## Data excerpt:
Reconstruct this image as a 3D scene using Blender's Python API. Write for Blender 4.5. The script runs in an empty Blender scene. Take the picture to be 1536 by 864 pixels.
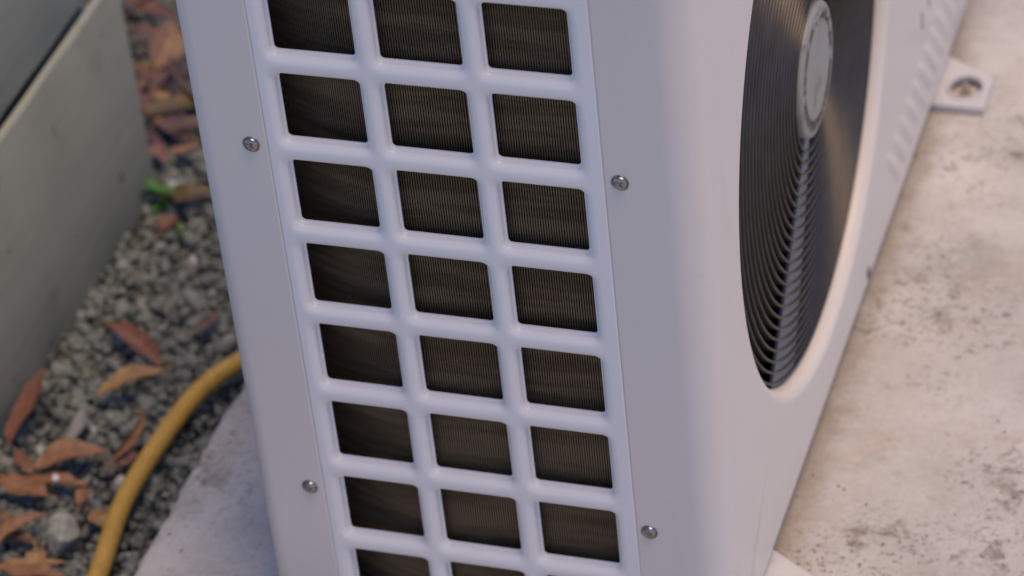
import bpy, bmesh, math, random
import numpy as np
from mathutils import Vector, Matrix
random.seed(7); rng = np.random.default_rng(7)
S = bpy.context.scene; C = S.collection
R_ = math.radians; PI = math.pi

# ------------------------------------------------------------------ camera
cd = bpy.data.cameras.new('camera'); cam = bpy.data.objects.new('camera', cd); C.objects.link(cam)
cd.sensor_width = 36; cd.lens = 5111.9 * 36 / 1536; cd.clip_end = 500; cd.clip_start = .05
cam.matrix_world = Matrix(((0.9522234, -0.1080053, 0.2856666, 0.7147036),
                           (0.2912914, 0.6022338, -0.7432791, -1.5231267),
                           (-0.0917600, 0.7909800, 0.6049221, 1.5418324), (0, 0, 0, 1)))
cd.dof.use_dof = True; cd.dof.focus_distance = 2.02; cd.dof.aperture_fstop = 7.0
S.camera = cam
S.render.resolution_x, S.render.resolution_y = 1024, 576

# ------------------------------------------------------------------ world, sun, exposure
SUN_EL, SUN_AZ = R_(74), R_(97)      # azimuth: compass degrees from +Y towards +X
w = bpy.data.worlds.new('World'); S.world = w; w.use_nodes = True
nt = w.node_tree; bg = nt.nodes['Background']
sky = nt.nodes.new('ShaderNodeTexSky'); sky.sky_type = 'NISHITA'; sky.sun_disc = False
sky.sun_elevation = SUN_EL; sky.sun_rotation = SUN_AZ; sky.dust_density = 0.2; sky.air_density = 1.0
hs = nt.nodes.new('ShaderNodeHueSaturation'); hs.inputs['Saturation'].default_value = 1.18
tint = nt.nodes.new('ShaderNodeMix'); tint.data_type = 'RGBA'; tint.blend_type = 'MULTIPLY'
tint.inputs[0].default_value = 1; tint.inputs[7].default_value = (1.02, .965, 1.10, 1)   # camera white balance leans to violet
nt.links.new(sky.outputs[0], hs.inputs['Color']); nt.links.new(hs.outputs[0], tint.inputs[6])
nt.links.new(tint.outputs[2], bg.inputs[0]); bg.inputs[1].default_value = .13
sd = bpy.data.lights.new('sun', 'SUN'); sun = bpy.data.objects.new('sun', sd); C.objects.link(sun)
sd.energy = 2.4; sd.angle = R_(35); sd.color = (1, .695, .38)
dirv = Vector((math.sin(SUN_AZ) * math.cos(SUN_EL), math.cos(SUN_AZ) * math.cos(SUN_EL), math.sin(SUN_EL)))
sun.rotation_euler = dirv.to_track_quat('Z', 'Y').to_euler()
S.view_settings.view_transform = 'Standard'; S.view_settings.look = 'None'
S.view_settings.exposure = .09; S.view_settings.gamma = 1

# ------------------------------------------------------------------ helpers
def link(name, me, mat, parent=None, smooth=30, label=None, kind=None):
    o = bpy.data.objects.new(name, me); C.objects.link(o)
    if mat and not me.materials: me.materials.append(mat)
    if parent: o.parent = parent
    if smooth:
        me.shade_smooth()
        if smooth < 180: me.set_sharp_from_angle(angle=R_(smooth))
    if label: o['label'] = label
    if kind: o['kind'] = kind
    return o
def mesh(name, v, f):
    me = bpy.data.meshes.new(name); me.from_pydata([tuple(map(float, p)) for p in v], [], f); me.update(); return me
def from_bm(name, bm):
    me = bpy.data.meshes.new(name); bm.to_mesh(me); bm.free(); return me
def thing(name, label, cat, loc=(0, 0, 0), group=None):
    o = bpy.data.objects.new(name, None); C.objects.link(o); o.location = loc; o.empty_display_size = .05
    o['label'] = label; o['category'] = cat
    if group: o['group'] = group
    return o
def tag(o, label, cat, group=None):
    o['label'] = label; o['category'] = cat
    if group: o['group'] = group
    return o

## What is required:
Copy out each line of the data containing the string "scene".

## Result of the task:
Reconstruct this image as a 3D scene using Blender's Python API. Write for Blender 4.5. The script runs in an empty Blender scene. Take the picture to be 1536 by 864 pixels.
S = bpy.context.scene; C = S.collection